キヤノン EOS Kiss Digitalによる馬頭星雲、オリオン大星雲
キヤノン EOS Kiss Digital + オリオン NA130
- タイトル:
- (1枚目)「光害地での馬頭星雲」
- (2枚目)「Hαフィルタを使った光害地での馬頭星雲」
- (3枚目)「オリオン大星雲」
- 撮影者:
- 森 栄二
- 撮影日時:
- (1枚目)2005年1月12日 20時30分〜21時0分、露出 6分×3枚
- (2枚目)21時0分〜22時0分、露出 3〜6分×8枚
- (3枚目)19時30分〜20時30分、露出 2分 + 4分 + 6分×2枚
- 撮影地:
- アメリカ合衆国カリフォルニア州 自宅裏
- 撮影機材等:
- (共通機材)米国オリオン NA130(ビクセンOEM、ネオアクロマート)、キヤノン EOS Kiss Digital(IR除去改造、センサー裏に放熱シートと放熱板)
- (1枚目機材)光害防止フィルタ×2枚、アストロノミック IR-UVカットフィルタ、モノクロ用ダークレッドフィルタ
- (2枚目機材)アストロノミック Hαフィルタ、光害防止フィルタ、アストロノミック IR-UVカットフィルタ
- (3枚目機材)光害防止フィルタ、アストロノミック IR-UVカットフィルタ
- (共通処理)Registaxにて合成後、GIMPにてトーンカーブ修正(、2枚目はモノクロ変換)、ニートイメージにてノイズ低減
- 撮影者コメント:
(1枚目)米国オリオンで扱っているNA130を手に入れ、馬頭星雲を撮影してみました。
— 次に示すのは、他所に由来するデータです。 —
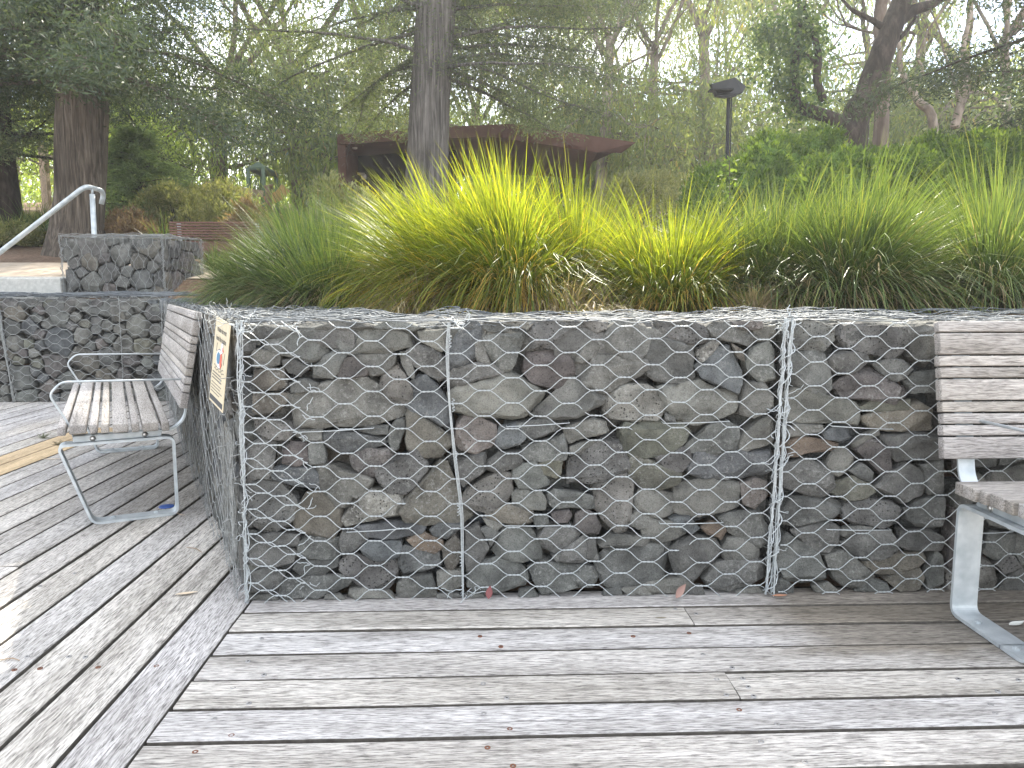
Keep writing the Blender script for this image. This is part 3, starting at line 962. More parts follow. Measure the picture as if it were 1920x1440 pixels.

撮影場所は、オレンジ色の外灯のある自宅の裏で、筒から露が滴り落ちるくらい湿度が高く、透明度はあまりよくありませんでしたが、改造EOSとフィルタでなんとか馬頭星雲を写すことができました。
(2枚目)比較的安い値段で売られているアストロノミック(ドイツ)のHαフィルタ(13nm)を手に入れて、馬頭星雲を撮影してみました。撮影時は湿度が高く、光害と湿気のため空もオレンジ色がかっていたのですが、それでも馬頭星雲を撮影することができました。
(3枚目)改造EOSはHα領域の感度が高くなり、露出2分でも中心部が潰れてしまいます。使っている光害防止フィルタは青っぽくなるのですが、改造EOSは赤っぽくなるので、組み合わせるといい感じの色になります。
ビクセンのNA130を初めて本格的に使ってみたのですが、解像度も十分でなかなか楽しめそうです。アクロマートということで色の滲みを危惧していたのですが、ほとんどわかりません。フィルタなしで月の高倍率で観測すると、たしかに青のシフトが気になりますが、天文用UVフィルタを使うと気にならなくなります。
後で気付いたのですが、屋根にオリオンが隠れそうだったので急いで撮影したのですが、ピントが若干合っていないようです。ガイドも甘く、多少星が流れていました。撮影した1枚(2分)に飛行機が入っていました。
- 改造について:
手元にあったEOSを改造して、IRフィルタを外しました。改造の際、CMOSセンサー裏面に厚めの放熱シートを貼り、そのままボディ下部に接触させました。さらに、ボディには三脚用のネジを利用して大型の放熱板を取り付け、赤かぶりノイズを下げることに成功しました。ボディをペルチエ等で冷やせば赤かぶりももっと下げられそうですが、ISO 1600、10分程度の露出でもほとんどわからない程度に下がったので、そこまではやっていません。
この改造で、赤かぶりは改造していない20Dよりもはるかに少なくなりました。IR除去改造を施したEOSは、驚くほどHα領域の感度が上がっています。4、5倍位は感度が上がっているようです。